Viajes por mar Cuando se quería navegar con pasajeros o mercancías cerca de la costa o por el mar de Galilea, se utilizaban barcas pequeñas (Juan 6:1, 2, 16, 17, 22-24). Para surcar el Mediterráneo y alcanzar puertos lejanos, se empleaban embarcaciones mucho mayores. Con este tipo de navíos se suministraban provisiones a Roma y se llevaban mensajes y funcionarios del gobierno de un puerto a otro.
¿Cómo se orientaban los marineros? De día, con puntos de referencia en tierra, y de noche, con las estrellas. Debido a ello, procuraban hacerse a la mar solo entre mayo y mediados de septiembre, cuando el tiempo solía ser más estable. Al fin y al cabo, los naufragios estaban a la orden del día (Hechos 27:39-44; 2 Corintios 11:25).
En cualquier caso, las travesías marítimas no eran precisamente viajes de placer. Los barcos se fletaban sobre todo para transportar mercancías, por lo que la comodidad de los viajeros era secundaria.

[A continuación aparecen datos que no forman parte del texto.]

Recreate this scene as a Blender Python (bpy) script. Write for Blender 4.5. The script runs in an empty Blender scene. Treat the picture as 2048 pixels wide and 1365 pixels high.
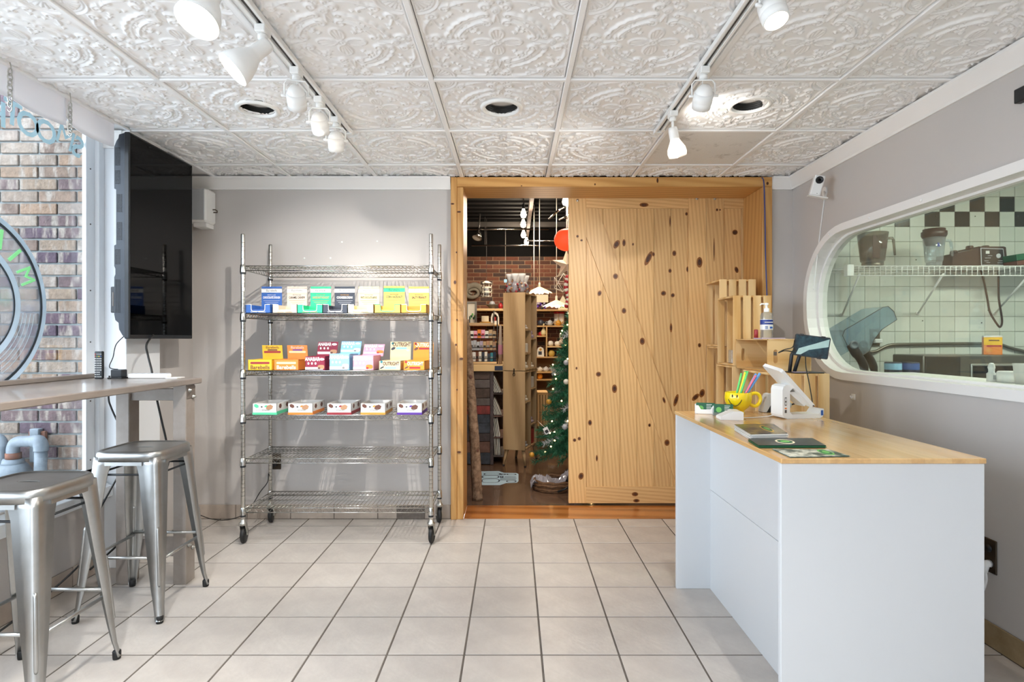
import bpy, bmesh, math, random
import numpy as np
from mathutils import Vector, Matrix
random.seed(7)
PI = math.pi
scene = bpy.context.scene
COL = scene.collection

# ------------------------------------------------------------------ camera
CAMZ, F, CX, CY = 1.276, 1125.0, 1027.0, 678.7
cam = bpy.data.cameras.new('camera'); camo = bpy.data.objects.new('camera', cam); COL.objects.link(camo)
camo.location = (0, 0, CAMZ); camo.rotation_euler = (PI / 2, 0, 0)
cam.sensor_width = 36; cam.lens = 36 * F / 2048
cam.shift_x = -(CX - 1024) / 2048; cam.shift_y = (CY - 682.5) / 2048
cam.clip_start = .05; cam.clip_end = 100
scene.camera = camo
cy = scene.cycles; cy.max_bounces = 8; cy.diffuse_bounces = 5; cy.glossy_bounces = 3; cy.transmission_bounces = 4; cy.transparent_max_bounces = 12; cy.caustics_reflective = False; cy.caustics_refractive = False

# ------------------------------------------------------------------ light and exposure
world = bpy.data.worlds.new('overcast_sky'); scene.world = world; world.use_nodes = True
bg = world.node_tree.nodes['Background']; bg.inputs[0].default_value = (.82, .91, 1.0, 1); bg.inputs[1].default_value = 5.0
scene.view_settings.view_transform = 'Standard'; scene.view_settings.look = 'None'
scene.view_settings.gamma = 1; scene.view_settings.use_curve_mapping = False
scene.view_settings.exposure = 0.66
def portal(name, loc, rot, sx, sy):
    l = bpy.data.lights.new(name, 'AREA'); l.shape = 'RECTANGLE'; l.size = sx; l.size_y = sy; l.cycles.is_portal = True
    o = bpy.data.objects.new(name, l); COL.objects.link(o); o.location = loc; o.rotation_euler = rot
portal('window_portal', (-2.40, .8, 1.48), (0, -PI / 2, 0), 2.0, 4.6)
portal('shopfront_portal', (-1.1, -2.1, 1.3), (PI / 2, 0, 0), 1.7, 2.1)
K = 1.0          # strength of the room's lamps
SPOT_W, BELL_W, SHOP_W, KITCHEN_W = 33 * K, 34 * K, 27 * K, 17 * K
WARM = (1.0, .95, .88); SHOP_WARM = (1.0, .84, .66)

def at(px, py, d):
    """world point seen at photo pixel (px, py) at distance d along the view axis"""
    return Vector(((px - CX) * d / F, d, CAMZ - (py - CY) * d / F))

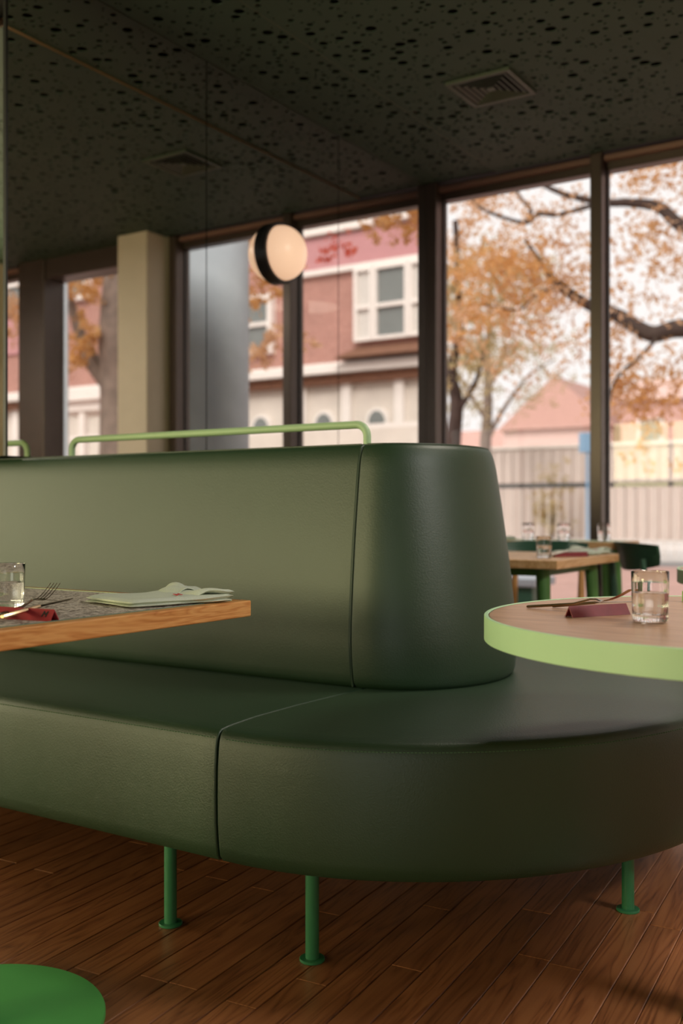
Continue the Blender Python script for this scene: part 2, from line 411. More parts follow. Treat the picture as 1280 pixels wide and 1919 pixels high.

Como el espacio interior se reservaba para mantener a resguardo la valiosa carga, los pasajeros pasaban todo el viaje en cubierta. ¡Hasta dormían a la intemperie! Además, tenían que llevar su propia comida, ya que solo se les proporcionaba agua. Para colmo, a veces se desataban violentas tormentas, y el bamboleo del barco podía provocarles náuseas durante días.
Sin duda, viajar en el siglo primero presentaba muchos inconvenientes. Pero eso no impidió que misioneros como Pablo difundieran las “buenas nuevas del reino” a lo largo y ancho del mundo conocido en aquel entonces (Mateo 24:14). De hecho, solo treinta años después de que Jesús les encargara a sus discípulos transmitir su mensaje, Pablo afirmó que este ya se había predicado “en toda la creación que está bajo el cielo” (Colosenses 1:23).